20/10/2016
Recession is a period of temporary economic decline during which trade and industrial activity are reduced, generally identified by a fall in GDP in two successive quarters.
Not only will online marketing survive in an economy faced with recession, it may actually thrive during the lean times, continuing its inexorable theft of ad spend from traditional media tactics. Online is far more mature and proven now, below are reasons why we at inEvit thinks it will be the go-to tactic among increasingly budget-conscious businesses;
Money Talks
First, online is typically less expensive than many other marketing tactics, and a sizable and impactful online effort can be undertaken more quickly and cost-effectively than can an offline campaign. Online doesn’t require much long-term commitment. PPC ads can go up and down on a day-to-day basis. Email can be sent (or not sent) based on financial considerations. Even banner ads can usually be negotiated with an advantageous cancellation clause of 72 hours or so. Try that with your local TV station or newspaper. Other than keeping your Web site up to date, the only core online tactics that require substantial ongoing effort are organic search optimization, and Web site analytics and testing.
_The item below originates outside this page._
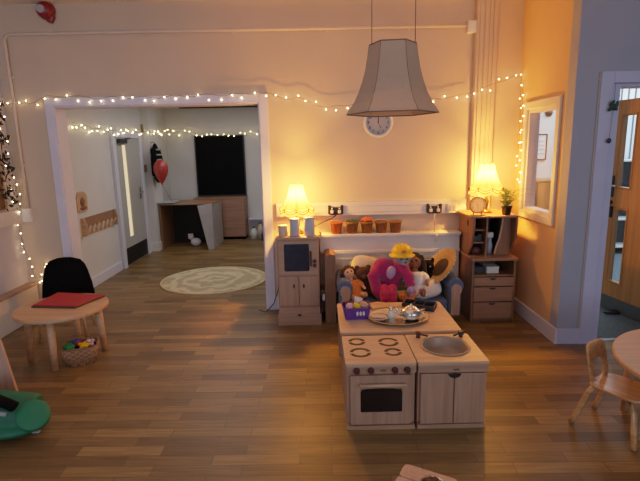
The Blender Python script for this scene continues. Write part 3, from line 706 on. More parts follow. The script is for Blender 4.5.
def doll(nm, label, cat, loc, rz, sc, skin, hair, dress, hairlen, tilt=0.0, lean=0.25):
    """a seated doll: body one continuous remeshed surface, hair, dress and face as parts"""
    t = thing(nm, label, cat, loc, rz, None, sc)
    b = MB()
    b.ell((0, 0.03, 0.40), (0.075, 0.07, 0.085))                         # head
    b.rod((0, 0.03, 0.26), (0, 0.03, 0.36), 0.032)
    b.ell((0, 0.03, 0.20), (0.075, 0.05, 0.10))
    b.ell((0, 0.02, 0.09), (0.085, 0.065, 0.075))
    for s in (-1, 1):
        b.tube([(s*0.07, 0.03, 0.27), (s*0.115, 0.0, 0.21), (s*0.12, -0.06, 0.15)], lambda u: 0.028-0.008*u, 10)
        b.ell((s*0.12, -0.075, 0.14), (0.02, 0.026, 0.018))
        for k in range(4): b.rod((s*(0.108+0.008*k), -0.09, 0.14), (s*(0.106+0.01*k), -0.112-0.003*(k in (1, 2)), 0.132), 0.0052, 0.004, 6)
        b.rod((s*0.105, -0.075, 0.145), (s*0.092, -0.093, 0.15), 0.006, 0.005, 6)
        b.tube([(s*0.045, 0.0, 0.07), (s*0.07, -0.10, 0.07), (s*0.075, -0.19, 0.05)], lambda u: 0.042-0.014*u, 10)
        b.ell((s*0.078, -0.215, 0.065), (0.024, 0.026, 0.038))
        b.ell((s*0.073, 0.04, 0.395), (0.012, 0.012, 0.02))
    b.ell((0, -0.042, 0.392), (0.011, 0.014, 0.012)); b.ell((0, -0.03, 0.362), (0.03, 0.022, 0.018))
    b.build('body', skin, t, 0, 0.006, 0, 3)
    fc = MB()
    for s in (-1, 1): fc.ell((s*0.027, -0.040, 0.408), (0.011, 0.005, 0.012))
    fc.build('eyes', M['black'], t)
    MB().ell((0, -0.051, 0.368), (0.015, 0.004, 0.005)).build('mouth', M['redpad'], t)
    h = MB()
    h.ell((0, 0.045, 0.425), (0.083, 0.075, 0.08))
    for s in (-1, 1): h.tube([(s*0.06, 0.045, 0.45), (s*0.088, 0.045, 0.40), (s*0.09, 0.04, 0.40-hairlen)], lambda u: 0.040-0.004*u, 10)
    h.tube([(0, 0.09, 0.44), (0, 0.105, 0.36), (0, 0.10, 0.38-hairlen)], 0.05, 10)
    h.build('hair', hair, t, 0, 0.007, 0, 2)
    dr = MB()
    dr.lathe([(0, 0.288), (0.05, 0.285), (0.085, 0.26), (0.092, 0.20), (0.098, 0.13), (0.125, 0.06), (0.135, 0.02), (0.10, 0.004), (0, 0.004)], 24, (0, 0.02, 0), None, lambda a, z: 1+(0.05*math.cos(a*8) if z < 0.1 else 0))
    for s in (-1, 1): dr.tube([(s*0.065, 0.03, 0.265), (s*0.108, 0.008, 0.22), (s*0.119, -0.03, 0.18)], 0.036, 10)
    dr.build('dress', dress, t, 0, 0.008, 0, 2)
    t.rotation_euler = (0, tilt, rz) if not lean else (-lean*0.6, tilt, rz)
    return t
doll('baby_doll', 'pale skinned baby doll in orange lying against the left sofa arm', 'doll', (0.325, 4.04, 0.262), 0.25, 0.66, M['skin'], M['hairbr'], M['orangef'], 0.05, -0.22, 0.5)
doll('girl_doll', 'brown skinned doll with long black hair and white dress on the sofa', 'doll', (0.86, 4.06, 0.27), -0.25, 0.82, M['skind'], M['hairb'], M['whitec'], 0.27, -0.12, 0.35)

# brown teddy
t = thing('teddy_bear', 'dark brown teddy bear slumped beside the baby doll', 'teddy bear', (0.40, 4.16, 0.265), 0.2, None, 0.82)
b = MB()
b.ell((0, 0, 0.09), (0.085, 0.075, 0.10)); b.ell((-0.03, -0.02, 0.27), (0.085, 0.075, 0.075)); b.rod((0, 0, 0.16), (-0.02, -0.01, 0.23), 0.05)
for s in (-1, 1):
    b.ell((-0.03+s*0.065, -0.01, 0.335), (0.03, 0.018, 0.03))
    b.tube([(s*0.07, 0, 0.16), (s*0.12, -0.05, 0.12), (s*0.11, -0.11, 0.09)], 0.034, 10)
    b.tube([(s*0.05, -0.03, 0.045), (s*0.09, -0.13, 0.04), (s*0.10, -0.17, 0.055)], 0.042, 10)
b.build('body', M['fur'], t, 0, 0.009, 0, 3)
MB().ell((-0.03, -0.085, 0.25), (0.036, 0.028, 0.028)).build('muzzle', M['cone'], t)
MB().ell((-0.058, -0.085, 0.285), 0.008).ell((-0.002, -0.085, 0.285), 0.008).build('eyes', M['black'], t)
MB().ell((-0.03, -0.112, 0.258), (0.012, 0.006, 0.008)).build('nose', M['black'], t)

# magenta plush with yellow hat
t = thing('plush_toy', 'large magenta plush toy wearing a yellow hard hat in the middle of the sofa', 'plush toy', (0.60, 4.05, 0.262))
b = MB()
b.ell((0.02, 0.07, 0.20), (0.115, 0.09, 0.16)); b.ell((-0.045, 0.04, 0.27), (0.10, 0.085, 0.11)); b.ell((0.10, 0.03, 0.27), (0.09, 0.08, 0.09))
b.tube([(-0.07, 0.03, 0.30), (-0.14, -0.02, 0.22), (-0.11, -0.06, 0.12), (-0.06, -0.09, 0.06)], 0.056, 12)
b.tube([(0.11, 0.0, 0.29), (0.165, -0.06, 0.22), (0.175, -0.10, 0.15)], lambda u: 0.055-0.012*u, 12)
b.build('body', M['magenta'], t, 0, 0.009, 0, 3)
MB().ell((0.012, -0.045, 0.262), (0.042, 0.026, 0.062), rot=(0.1, 0.2, 0)).build('chest_patch', M['lav'], t)
b = MB(); b.ell((0.12, 0.02, 0.375), (0.078, 0.075, 0.07)); b.ell((0.13, -0.045, 0.352), (0.044, 0.036, 0.032))
for s in (-1, 1): b.ell((0.12+s*0.075, 0.03, 0.375), (0.02, 0.012, 0.024))
hd = b.build('head', M['greyf'], t, 0, 0.008, 0, 3)
MB().ell((0.10, -0.056, 0.385), 0.009).ell((0.15, -0.056, 0.385), 0.009).ell((0.132, -0.082, 0.357), (0.011, 0.006, 0.007)).build('eyes_and_nose', M['black'], hd)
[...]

More Juice for the Squeeze
With diminished outbound marketing budgets, companies will shift focus toward increasing revenue from current customers, either through more frequent purchases, or larger ones. Email marketing is the perfect vehicle for communicating with customers and incentivizing additional purchases. Customer lifecycle marketing (persuasively combining email with direct mail, voice mail and text messaging) will gain favor as companies strive to close a higher percentage of a reduced flow of leads.
Waste Not
There is meaningful financial waste associated with advertising to people who have no interest in your product or service. The superior targeting ability of online marketing will enable companies to focus their reduced marketing naira solely on likely prospects. This will accelerate the trend toward use of behavioral targeting and retargeting in online ad placement.
Behavioral targeting mines a person’s Web page visits and search terms to serve relevant ads. If a prospect reads several pages on Yahoo! about a training firm and does a search on Yahoo! using a related term, an ad for a training can be served up just in time.
Numbers Don’t Lie
Online marketing of all types offers superior measurability and trackability in comparison to traditional tactics. This is of course due to the Orwellian nature of the Web, where every mouse click is tracked, usually anonymously. While the availability of this data may give you the same creepy feeling you get when gazing upon Joan Rivers, it makes for effective marketing.
When IMPLEMENTED CORRECTLY with the right MARKETING AGENCY, banner ads, organic search, paid search, blogs and social media, email, lifecycle marketing and all other online marketing tactics provide a user by user scoreboard that can be utilized to ascertain precise return on investment metrics for each campaign for the client.
In this way, online marketing provides companies the ability to test a wide array of tactics, evaluate which generates the best response, and then adjust the marketing program accordingly.
The old saying is “I know half my marketing dollars are wasted. I just don’t know which half.” This problem is even more acute and painful in a down economy when advertising dollars are curtailed. The inherent cost, targeting, and tracking advantages of online marketing make it more likely to succeed or at least able to minimize losses from a failed campaign.